Crossing Creeks and Ditches

​​​Creeks and ditches are a common failure point for wallaby fences. Avoid difficult crossings if possible


a fence built across a creek with large pipes below to allow flooding and water to pass through

If flaps are fitted to this pipe wallabies will not be able to pass through. The gate is top swung to open incase of a big flood. This crossing provides access along the fence.

picture of a fence post next to a creek. The mesh spanning the creek has been loosly fixed to the post so that if the creek floods only the portion of mesh spanning the creek will be damaged and can easily be repaired

A separate section of mesh across a creek has been loosely stapled to a wooden post. This allows that section of fence to break away if debris builds up in a flood.

picture of shade cloth spanning a creek. The creek is flowing under the cloth and the cloth is attached to the fence on either side of the creek

Shade Cloth can be an effective option where the creek flows out of the protected area. It then flows under the apron of the cloth. The cloth must be much wider than the gap in the fence to give enough coverage.

picture of a creek in flood with the shade cloth above letting the water through

Make sure you cut the shade cloth so that you can maintain a wide footer/apron. When the creek is low hold down the footer/apron with wood. Wood and cloth floats when the creek floods. Where the water flows out of the protected area wallabies outside the fence stand on the apron. Motion sensing cameras have shown wallabies not being able to find their way through shadecloth from the other side.

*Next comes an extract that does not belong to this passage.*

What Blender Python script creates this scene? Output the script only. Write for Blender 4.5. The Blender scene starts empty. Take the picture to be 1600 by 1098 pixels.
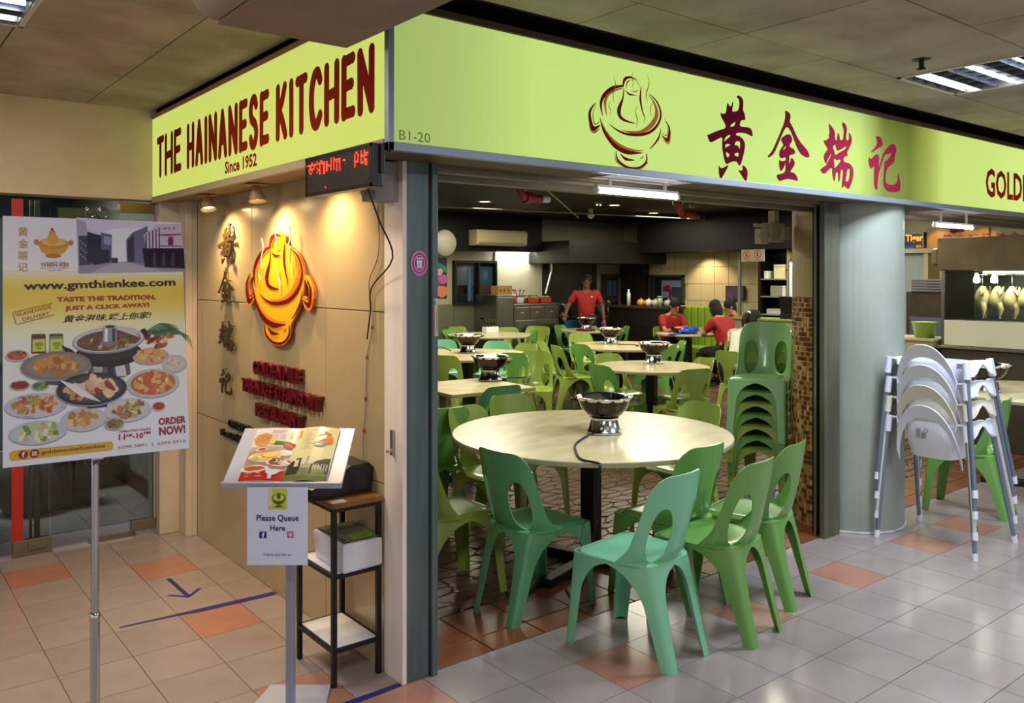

Picture of specially designed hooks attaching mesh to fence posts in a creek

When the water pressure is high enough this wire hook lets go. This allows the weld-mesh stapled to the log to lay flat while the fence mesh lifts. Water and debris can then pass through.

picture of a farmer showing his creek fencing design. The is mesh stapled to a big log embedded in the creek bed. The mesh spans the creek horizontally

This design survived lots of debris during the floods of 2016. The narrow strip of mesh stapled to the log in the creek bed prevents gaps and allows low water flows to pass through.

picture of a wallaby fence spanning a creek that has a section of tin attached which acts as a flap to let flood water and debris through

Cable attached to the top of the fence posts allows the posts to be wide apart reducing​ the risk of damage from floating logs. The tin attached to the mesh causes the mesh to lift to the top of the water reducing risk of wood being hooked in the mesh.

picture of a fence spanning a creek

Best design yet using Layflat mesh attached to the ground with free standing steel posts to allow progressive collapse. The upper mesh is the main fence which is out of flood reach.

good example of a wallaby fence spanning a creek

The lower, sacrifice mesh, is attached to ground & free at top to collapse under water flow if blocked by debris. It is easy to replace this short section of mesh if it gets damaged or washed away.

good example of a wallaby fence spanning a creek

Lower mesh attached only to steel posts and the ground. The main mesh/fence could also stop either side of the waterway.


picture of a fence built across a creek bed with mesh reinforced with steel pegs

Fixed mesh like this across creeks waterways means that over 50 metres of fenceline will be severely damaged if the mesh becomes blocked with debris during a flood.

the fence pictured has a wooden swinging base across the creek to allow flood water and debris to flow underneath

Elaborate structures don’t guarantee a sealed wallaby fence. The fence pictured was jammed open by a piece of debris.

image of a wooden fence attached to a wallaby fence spanning a creek

Building structures in creeks may result in turbulence and erosion around the structure. This causes gaps which wallabies can pass through.​

picture of swining pallet flaps attached to chains spanning a creek

Flood gates like this are for sheep. Wallabies go through much smaller gaps than sheep.

photo of a pipe/culvert running under a wallaby fence. The photo shows animal tracks leading into the pipe

Animals are going through this pipe to the other side of a wallaby fence. Pipes need a flap over the bottom end. If the pipes over-fill the fence is still at risk in a big flood.